==== DATA LINES

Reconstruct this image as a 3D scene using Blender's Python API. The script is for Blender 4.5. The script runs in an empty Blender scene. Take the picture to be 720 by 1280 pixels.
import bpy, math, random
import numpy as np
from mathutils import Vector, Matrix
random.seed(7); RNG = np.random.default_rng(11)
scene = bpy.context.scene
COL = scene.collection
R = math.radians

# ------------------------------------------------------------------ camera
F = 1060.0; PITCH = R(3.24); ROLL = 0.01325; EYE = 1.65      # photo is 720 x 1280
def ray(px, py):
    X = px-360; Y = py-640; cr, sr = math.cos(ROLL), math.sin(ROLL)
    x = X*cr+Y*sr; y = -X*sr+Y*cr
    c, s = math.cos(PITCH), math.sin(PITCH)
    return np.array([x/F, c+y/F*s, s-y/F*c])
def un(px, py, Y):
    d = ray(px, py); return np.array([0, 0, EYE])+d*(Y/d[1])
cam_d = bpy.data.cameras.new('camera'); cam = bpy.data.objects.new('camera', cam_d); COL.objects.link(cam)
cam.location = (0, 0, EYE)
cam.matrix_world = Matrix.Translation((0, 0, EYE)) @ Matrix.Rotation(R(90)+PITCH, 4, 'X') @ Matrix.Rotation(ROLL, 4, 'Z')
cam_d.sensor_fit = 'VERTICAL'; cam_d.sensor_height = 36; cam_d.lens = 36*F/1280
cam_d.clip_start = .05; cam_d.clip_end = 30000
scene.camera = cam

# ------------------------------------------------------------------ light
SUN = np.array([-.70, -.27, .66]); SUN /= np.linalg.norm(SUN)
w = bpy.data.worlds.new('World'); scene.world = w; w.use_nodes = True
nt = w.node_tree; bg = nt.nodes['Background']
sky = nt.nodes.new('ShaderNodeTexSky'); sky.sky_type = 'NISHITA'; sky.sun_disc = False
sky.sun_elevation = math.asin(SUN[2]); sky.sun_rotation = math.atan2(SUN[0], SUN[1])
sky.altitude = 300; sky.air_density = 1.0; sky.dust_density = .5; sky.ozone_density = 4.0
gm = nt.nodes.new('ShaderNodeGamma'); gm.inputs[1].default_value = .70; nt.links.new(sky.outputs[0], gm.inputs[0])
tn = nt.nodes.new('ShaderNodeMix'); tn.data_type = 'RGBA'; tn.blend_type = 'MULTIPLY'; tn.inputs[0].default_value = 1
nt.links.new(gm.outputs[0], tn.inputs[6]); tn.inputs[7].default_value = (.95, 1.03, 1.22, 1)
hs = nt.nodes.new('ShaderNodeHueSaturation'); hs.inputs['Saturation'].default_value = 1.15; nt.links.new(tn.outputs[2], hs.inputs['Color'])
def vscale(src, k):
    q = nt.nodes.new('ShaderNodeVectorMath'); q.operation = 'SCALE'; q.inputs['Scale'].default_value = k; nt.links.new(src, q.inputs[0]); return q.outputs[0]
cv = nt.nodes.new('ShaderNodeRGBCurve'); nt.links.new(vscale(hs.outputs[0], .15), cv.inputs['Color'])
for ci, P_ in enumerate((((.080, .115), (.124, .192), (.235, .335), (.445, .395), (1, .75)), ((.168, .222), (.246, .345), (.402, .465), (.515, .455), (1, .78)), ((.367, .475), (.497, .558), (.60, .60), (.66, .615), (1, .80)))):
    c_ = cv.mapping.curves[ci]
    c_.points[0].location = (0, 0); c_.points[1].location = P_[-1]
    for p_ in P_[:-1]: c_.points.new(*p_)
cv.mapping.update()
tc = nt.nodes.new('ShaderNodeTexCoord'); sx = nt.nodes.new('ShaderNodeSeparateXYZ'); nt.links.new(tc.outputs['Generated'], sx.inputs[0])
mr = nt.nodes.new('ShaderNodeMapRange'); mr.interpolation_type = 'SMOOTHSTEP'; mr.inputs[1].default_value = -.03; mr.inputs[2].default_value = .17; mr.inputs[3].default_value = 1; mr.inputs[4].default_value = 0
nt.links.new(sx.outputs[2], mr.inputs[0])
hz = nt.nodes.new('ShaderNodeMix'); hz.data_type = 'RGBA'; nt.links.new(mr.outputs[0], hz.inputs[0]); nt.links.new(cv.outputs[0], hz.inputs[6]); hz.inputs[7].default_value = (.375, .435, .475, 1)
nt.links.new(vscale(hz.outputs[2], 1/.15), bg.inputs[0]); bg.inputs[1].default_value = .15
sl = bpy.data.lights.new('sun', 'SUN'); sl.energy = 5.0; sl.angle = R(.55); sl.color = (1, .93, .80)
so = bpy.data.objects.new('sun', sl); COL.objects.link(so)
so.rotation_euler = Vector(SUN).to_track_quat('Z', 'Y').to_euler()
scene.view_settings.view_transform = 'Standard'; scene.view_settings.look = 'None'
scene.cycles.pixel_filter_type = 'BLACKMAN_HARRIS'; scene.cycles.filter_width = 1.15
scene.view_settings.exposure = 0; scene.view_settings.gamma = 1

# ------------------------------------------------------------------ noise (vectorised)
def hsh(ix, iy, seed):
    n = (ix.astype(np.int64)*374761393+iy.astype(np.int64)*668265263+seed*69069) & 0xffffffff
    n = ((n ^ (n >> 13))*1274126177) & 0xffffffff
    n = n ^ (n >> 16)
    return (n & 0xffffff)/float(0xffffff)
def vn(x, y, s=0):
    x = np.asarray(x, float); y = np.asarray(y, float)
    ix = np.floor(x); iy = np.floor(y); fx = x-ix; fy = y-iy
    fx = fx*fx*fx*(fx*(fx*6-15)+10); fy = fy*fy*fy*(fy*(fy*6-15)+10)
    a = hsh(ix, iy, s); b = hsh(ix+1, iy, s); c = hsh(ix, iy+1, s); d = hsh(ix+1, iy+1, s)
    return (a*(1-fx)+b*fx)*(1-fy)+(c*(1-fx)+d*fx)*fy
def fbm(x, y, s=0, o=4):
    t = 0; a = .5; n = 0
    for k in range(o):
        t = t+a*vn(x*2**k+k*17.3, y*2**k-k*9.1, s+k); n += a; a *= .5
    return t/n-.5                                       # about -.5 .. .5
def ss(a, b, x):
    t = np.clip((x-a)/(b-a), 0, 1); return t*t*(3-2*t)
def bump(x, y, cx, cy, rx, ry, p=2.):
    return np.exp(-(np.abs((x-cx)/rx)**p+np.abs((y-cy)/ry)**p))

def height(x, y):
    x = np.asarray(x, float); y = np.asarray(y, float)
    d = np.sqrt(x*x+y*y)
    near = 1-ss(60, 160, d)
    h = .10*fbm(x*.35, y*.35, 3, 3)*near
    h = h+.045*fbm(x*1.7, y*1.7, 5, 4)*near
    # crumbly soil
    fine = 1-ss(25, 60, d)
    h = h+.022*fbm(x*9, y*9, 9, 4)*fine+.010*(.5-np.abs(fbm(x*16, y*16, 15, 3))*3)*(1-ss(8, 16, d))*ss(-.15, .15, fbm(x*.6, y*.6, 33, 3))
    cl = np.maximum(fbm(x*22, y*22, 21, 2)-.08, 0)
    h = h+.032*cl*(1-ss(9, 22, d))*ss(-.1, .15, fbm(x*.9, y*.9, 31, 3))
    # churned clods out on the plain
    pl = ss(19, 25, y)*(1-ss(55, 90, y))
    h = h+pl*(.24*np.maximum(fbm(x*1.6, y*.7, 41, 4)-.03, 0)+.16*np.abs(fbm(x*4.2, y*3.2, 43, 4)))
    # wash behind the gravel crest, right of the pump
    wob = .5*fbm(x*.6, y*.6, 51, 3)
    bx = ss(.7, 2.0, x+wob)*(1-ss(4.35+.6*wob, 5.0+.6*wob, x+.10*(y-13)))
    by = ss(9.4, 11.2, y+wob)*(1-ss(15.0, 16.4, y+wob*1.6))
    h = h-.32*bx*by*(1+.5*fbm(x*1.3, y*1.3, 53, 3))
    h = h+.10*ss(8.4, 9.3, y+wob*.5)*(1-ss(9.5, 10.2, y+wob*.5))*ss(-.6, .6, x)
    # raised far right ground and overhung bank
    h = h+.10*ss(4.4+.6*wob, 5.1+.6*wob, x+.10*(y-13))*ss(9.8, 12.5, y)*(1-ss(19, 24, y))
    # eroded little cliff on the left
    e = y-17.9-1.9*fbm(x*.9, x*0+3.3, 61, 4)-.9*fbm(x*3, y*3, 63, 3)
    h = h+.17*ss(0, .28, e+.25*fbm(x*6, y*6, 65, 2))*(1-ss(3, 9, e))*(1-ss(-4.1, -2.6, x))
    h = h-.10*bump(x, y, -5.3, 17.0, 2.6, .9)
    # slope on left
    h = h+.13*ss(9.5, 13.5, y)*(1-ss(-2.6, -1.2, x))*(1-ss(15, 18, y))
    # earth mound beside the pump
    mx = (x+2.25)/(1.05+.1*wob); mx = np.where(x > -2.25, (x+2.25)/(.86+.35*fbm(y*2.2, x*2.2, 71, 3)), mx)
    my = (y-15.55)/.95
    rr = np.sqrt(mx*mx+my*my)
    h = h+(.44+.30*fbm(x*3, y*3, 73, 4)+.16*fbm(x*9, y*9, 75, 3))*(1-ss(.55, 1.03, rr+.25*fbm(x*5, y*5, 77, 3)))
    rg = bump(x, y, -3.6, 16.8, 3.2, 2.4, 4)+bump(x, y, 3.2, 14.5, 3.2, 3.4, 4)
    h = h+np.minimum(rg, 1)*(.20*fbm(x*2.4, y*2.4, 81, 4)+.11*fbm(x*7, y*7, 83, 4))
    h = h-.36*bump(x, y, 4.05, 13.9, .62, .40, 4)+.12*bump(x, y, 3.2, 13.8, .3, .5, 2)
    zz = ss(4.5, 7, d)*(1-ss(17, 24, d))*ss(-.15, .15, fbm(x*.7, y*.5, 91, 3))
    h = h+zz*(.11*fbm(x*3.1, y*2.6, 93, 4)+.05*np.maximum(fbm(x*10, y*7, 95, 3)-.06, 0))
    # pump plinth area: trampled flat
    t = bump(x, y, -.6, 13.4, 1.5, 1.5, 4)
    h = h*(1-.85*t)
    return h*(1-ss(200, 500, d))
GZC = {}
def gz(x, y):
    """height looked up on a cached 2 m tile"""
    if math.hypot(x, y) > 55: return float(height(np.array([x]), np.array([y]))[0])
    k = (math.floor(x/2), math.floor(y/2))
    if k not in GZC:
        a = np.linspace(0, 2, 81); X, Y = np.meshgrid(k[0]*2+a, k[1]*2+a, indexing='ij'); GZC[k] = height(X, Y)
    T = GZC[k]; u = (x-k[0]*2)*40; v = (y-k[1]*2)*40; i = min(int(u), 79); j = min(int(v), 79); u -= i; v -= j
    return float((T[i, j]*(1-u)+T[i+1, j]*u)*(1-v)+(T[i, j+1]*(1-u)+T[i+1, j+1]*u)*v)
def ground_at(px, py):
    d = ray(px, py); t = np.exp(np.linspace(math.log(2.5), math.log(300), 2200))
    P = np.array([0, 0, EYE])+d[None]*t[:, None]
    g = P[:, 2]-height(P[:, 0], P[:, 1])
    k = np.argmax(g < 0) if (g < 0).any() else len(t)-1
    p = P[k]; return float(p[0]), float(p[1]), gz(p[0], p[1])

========

# WORK TO BE COMPLETED
What are the exact lines from the beginning of the material through the line containing "scene.camera = cam"? Write out those lines alone.

# RESPONSE TO THE EXERCISE
Reconstruct this image as a 3D scene using Blender's Python API. The script is for Blender 4.5. The script runs in an empty Blender scene. Take the picture to be 720 by 1280 pixels.
import bpy, math, random
import numpy as np
from mathutils import Vector, Matrix
random.seed(7); RNG = np.random.default_rng(11)
scene = bpy.context.scene
COL = scene.collection
R = math.radians

# ------------------------------------------------------------------ camera
F = 1060.0; PITCH = R(3.24); ROLL = 0.01325; EYE = 1.65      # photo is 720 x 1280
def ray(px, py):
    X = px-360; Y = py-640; cr, sr = math.cos(ROLL), math.sin(ROLL)
    x = X*cr+Y*sr; y = -X*sr+Y*cr
    c, s = math.cos(PITCH), math.sin(PITCH)
    return np.array([x/F, c+y/F*s, s-y/F*c])
def un(px, py, Y):
    d = ray(px, py); return np.array([0, 0, EYE])+d*(Y/d[1])
cam_d = bpy.data.cameras.new('camera'); cam = bpy.data.objects.new('camera', cam_d); COL.objects.link(cam)
cam.location = (0, 0, EYE)
cam.matrix_world = Matrix.Translation((0, 0, EYE)) @ Matrix.Rotation(R(90)+PITCH, 4, 'X') @ Matrix.Rotation(ROLL, 4, 'Z')
cam_d.sensor_fit = 'VERTICAL'; cam_d.sensor_height = 36; cam_d.lens = 36*F/1280
cam_d.clip_start = .05; cam_d.clip_end = 30000
scene.camera = cam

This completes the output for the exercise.